Quick fix: The body and brain need downtime from work. Which activities feed your energy instead of draining it? Get intentional about self-care and put them back on your ‘to-do’ list. Further, assign them a date and time – and keep that date.

If you find yourself ignoring your feelings, or feeling depressed when you do get in touch with your feelings, you’re probably avoiding recognizing that you just don’t care. Deep down, it all seems futile. This is cynicism – a defense mechanism triggered when we feel angry or hurt. Work environments where employees feel disempowered, lack autonomy, or are inadequately rewarded are breeding grounds for cynicism.

Quick fix: Identify the source of your cynicism and let it go. If quitting isn’t an option, I’ve got four tips that could help.

When you lack the power to produce the results you want, it’s hard to stay engaged and feel fulfilled. It’s demoralizing when poor results are beyond your control, and it leaves you feeling incompetent, powerless, and unproductive. You may find yourself thinking, “What’s the point?”

Quick fix: Set small goals that are achievable and realistic. Take the turtle steps you need to take to accomplish them, and shore yourself up by taking time to recognize that you did get something done well. As the Harvard Business Review notes, acknowledging your achievements is an important form of self-care.

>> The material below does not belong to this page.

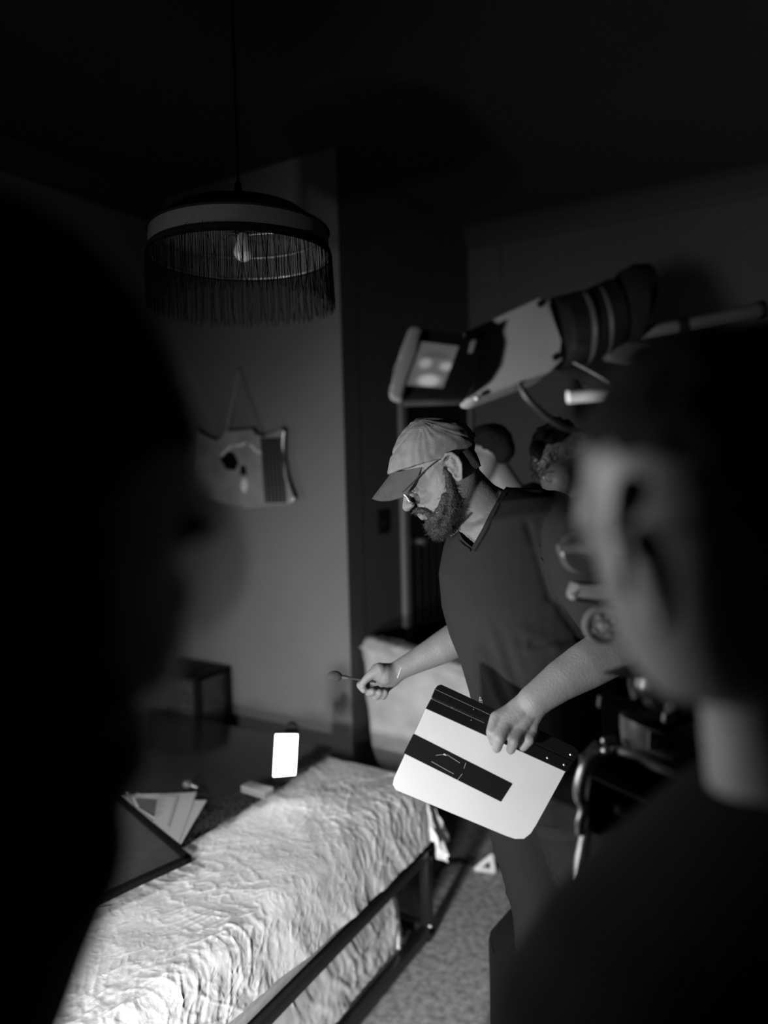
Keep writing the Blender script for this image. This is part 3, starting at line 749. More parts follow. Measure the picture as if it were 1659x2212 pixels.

It may not feel good to recognize yourself and your feelings in these red flags. But being aware you have these challenges can help you change course before your mental and physical health are compromised for the long-term. So take a breath, and let yourself know that clearer awareness of the challenges helps you understand how you feel and why. That alone can help release the pressure of burnout, and open the possibility for a fresh outlook.